> TASK DIRECTIONS: Print again only this span: the line with "Generate a Blender", the line with "COL = SC.collection", and all lines between them, exactly as given.

--- START DATA EXCERPTS ---

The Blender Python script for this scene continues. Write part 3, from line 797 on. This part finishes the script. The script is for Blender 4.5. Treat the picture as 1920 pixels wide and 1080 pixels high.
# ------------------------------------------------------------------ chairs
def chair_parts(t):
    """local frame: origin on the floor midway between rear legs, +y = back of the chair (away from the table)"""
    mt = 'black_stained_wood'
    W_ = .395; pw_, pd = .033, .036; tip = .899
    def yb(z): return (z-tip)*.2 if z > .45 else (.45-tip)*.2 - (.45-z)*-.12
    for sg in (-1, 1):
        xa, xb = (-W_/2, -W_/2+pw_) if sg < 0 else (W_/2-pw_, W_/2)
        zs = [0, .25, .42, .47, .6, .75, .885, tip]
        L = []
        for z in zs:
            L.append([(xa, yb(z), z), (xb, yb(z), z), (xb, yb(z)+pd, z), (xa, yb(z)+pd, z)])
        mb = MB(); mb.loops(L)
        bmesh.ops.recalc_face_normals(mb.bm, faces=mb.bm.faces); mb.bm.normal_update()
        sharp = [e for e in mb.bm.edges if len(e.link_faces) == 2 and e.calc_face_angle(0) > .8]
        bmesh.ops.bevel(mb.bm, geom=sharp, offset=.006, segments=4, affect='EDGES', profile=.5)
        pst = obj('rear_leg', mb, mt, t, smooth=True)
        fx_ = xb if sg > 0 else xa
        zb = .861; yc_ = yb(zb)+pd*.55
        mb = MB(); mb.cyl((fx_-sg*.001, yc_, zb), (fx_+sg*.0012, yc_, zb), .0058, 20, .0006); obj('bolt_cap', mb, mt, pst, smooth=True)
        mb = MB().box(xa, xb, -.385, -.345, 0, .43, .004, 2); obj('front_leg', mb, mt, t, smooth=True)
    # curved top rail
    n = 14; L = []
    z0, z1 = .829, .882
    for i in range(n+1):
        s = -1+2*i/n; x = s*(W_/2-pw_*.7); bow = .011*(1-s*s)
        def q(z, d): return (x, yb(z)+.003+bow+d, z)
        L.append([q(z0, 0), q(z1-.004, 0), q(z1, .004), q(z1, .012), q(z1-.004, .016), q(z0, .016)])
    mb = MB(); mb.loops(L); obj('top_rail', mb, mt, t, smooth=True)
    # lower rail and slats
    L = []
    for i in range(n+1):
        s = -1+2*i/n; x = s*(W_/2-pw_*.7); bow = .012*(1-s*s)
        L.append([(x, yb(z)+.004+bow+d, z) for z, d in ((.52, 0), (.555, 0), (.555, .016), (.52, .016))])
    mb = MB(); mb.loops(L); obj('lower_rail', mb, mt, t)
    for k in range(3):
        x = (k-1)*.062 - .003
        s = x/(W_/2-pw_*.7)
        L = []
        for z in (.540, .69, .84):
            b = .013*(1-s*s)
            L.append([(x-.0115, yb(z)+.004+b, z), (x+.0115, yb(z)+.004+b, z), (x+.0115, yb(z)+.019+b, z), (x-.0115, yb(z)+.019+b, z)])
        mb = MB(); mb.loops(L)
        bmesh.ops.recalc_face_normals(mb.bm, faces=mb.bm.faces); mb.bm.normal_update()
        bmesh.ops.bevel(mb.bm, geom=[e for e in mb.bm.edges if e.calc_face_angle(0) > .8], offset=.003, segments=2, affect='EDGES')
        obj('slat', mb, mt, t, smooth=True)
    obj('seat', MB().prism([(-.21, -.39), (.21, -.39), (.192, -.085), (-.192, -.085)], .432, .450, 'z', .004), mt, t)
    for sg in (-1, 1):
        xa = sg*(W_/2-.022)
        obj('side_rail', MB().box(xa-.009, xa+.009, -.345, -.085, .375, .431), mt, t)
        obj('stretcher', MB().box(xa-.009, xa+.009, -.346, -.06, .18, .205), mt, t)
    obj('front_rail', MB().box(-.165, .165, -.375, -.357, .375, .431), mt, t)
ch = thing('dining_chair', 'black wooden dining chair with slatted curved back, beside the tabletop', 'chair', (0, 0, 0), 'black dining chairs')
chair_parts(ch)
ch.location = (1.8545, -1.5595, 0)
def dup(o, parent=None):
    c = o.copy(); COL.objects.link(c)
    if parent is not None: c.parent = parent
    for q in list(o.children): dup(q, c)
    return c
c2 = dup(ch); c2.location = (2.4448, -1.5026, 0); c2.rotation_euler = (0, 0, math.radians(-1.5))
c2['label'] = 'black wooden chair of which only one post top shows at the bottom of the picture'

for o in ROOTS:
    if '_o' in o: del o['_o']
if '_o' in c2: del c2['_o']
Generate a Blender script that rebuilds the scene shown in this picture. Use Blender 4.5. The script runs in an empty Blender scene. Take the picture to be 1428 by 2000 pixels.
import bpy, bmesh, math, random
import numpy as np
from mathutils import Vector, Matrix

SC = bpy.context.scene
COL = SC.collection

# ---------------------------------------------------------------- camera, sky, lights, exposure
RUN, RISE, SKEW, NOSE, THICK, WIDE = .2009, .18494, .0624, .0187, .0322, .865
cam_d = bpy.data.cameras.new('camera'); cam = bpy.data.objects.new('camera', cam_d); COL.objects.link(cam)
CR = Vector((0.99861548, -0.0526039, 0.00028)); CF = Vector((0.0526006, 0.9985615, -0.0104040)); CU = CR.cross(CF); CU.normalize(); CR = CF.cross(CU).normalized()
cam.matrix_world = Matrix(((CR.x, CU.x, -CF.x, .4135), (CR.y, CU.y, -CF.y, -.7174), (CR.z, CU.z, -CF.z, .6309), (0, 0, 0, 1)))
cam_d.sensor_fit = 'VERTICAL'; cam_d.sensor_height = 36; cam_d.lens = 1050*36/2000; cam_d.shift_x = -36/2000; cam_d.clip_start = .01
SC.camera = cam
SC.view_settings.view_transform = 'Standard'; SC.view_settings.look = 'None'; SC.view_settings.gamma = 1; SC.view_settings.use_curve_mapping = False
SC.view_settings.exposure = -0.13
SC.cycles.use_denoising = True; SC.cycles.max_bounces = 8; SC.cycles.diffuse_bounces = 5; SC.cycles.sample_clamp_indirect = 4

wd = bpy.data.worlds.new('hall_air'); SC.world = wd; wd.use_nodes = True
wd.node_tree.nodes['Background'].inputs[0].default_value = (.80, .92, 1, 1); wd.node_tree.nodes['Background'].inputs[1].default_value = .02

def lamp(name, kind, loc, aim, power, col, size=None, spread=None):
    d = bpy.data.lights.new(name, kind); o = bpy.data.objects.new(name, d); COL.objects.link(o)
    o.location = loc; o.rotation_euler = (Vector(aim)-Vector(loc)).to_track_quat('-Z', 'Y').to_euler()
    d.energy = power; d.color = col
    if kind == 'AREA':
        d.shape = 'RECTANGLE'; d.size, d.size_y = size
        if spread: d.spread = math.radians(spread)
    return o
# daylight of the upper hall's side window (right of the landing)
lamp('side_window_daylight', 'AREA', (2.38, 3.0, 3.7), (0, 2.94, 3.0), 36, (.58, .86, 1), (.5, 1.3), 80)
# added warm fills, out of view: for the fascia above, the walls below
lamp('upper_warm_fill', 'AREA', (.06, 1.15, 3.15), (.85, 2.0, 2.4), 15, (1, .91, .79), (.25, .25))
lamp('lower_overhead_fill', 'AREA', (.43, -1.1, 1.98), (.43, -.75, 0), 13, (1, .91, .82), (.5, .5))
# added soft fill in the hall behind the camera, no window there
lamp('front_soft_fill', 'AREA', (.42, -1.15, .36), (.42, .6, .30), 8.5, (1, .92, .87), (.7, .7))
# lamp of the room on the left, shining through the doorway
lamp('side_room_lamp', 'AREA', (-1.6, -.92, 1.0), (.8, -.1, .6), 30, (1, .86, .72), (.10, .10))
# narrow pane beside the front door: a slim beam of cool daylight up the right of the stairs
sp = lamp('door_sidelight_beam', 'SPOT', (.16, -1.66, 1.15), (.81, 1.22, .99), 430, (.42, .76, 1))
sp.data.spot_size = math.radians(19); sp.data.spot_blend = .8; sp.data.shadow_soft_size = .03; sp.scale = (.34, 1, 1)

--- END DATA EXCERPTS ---

> ANSWER TO THIS TASK:
Generate a Blender script that rebuilds the scene shown in this picture. Use Blender 4.5. The script runs in an empty Blender scene. Take the picture to be 1428 by 2000 pixels.
import bpy, bmesh, math, random
import numpy as np
from mathutils import Vector, Matrix

SC = bpy.context.scene
COL = SC.collection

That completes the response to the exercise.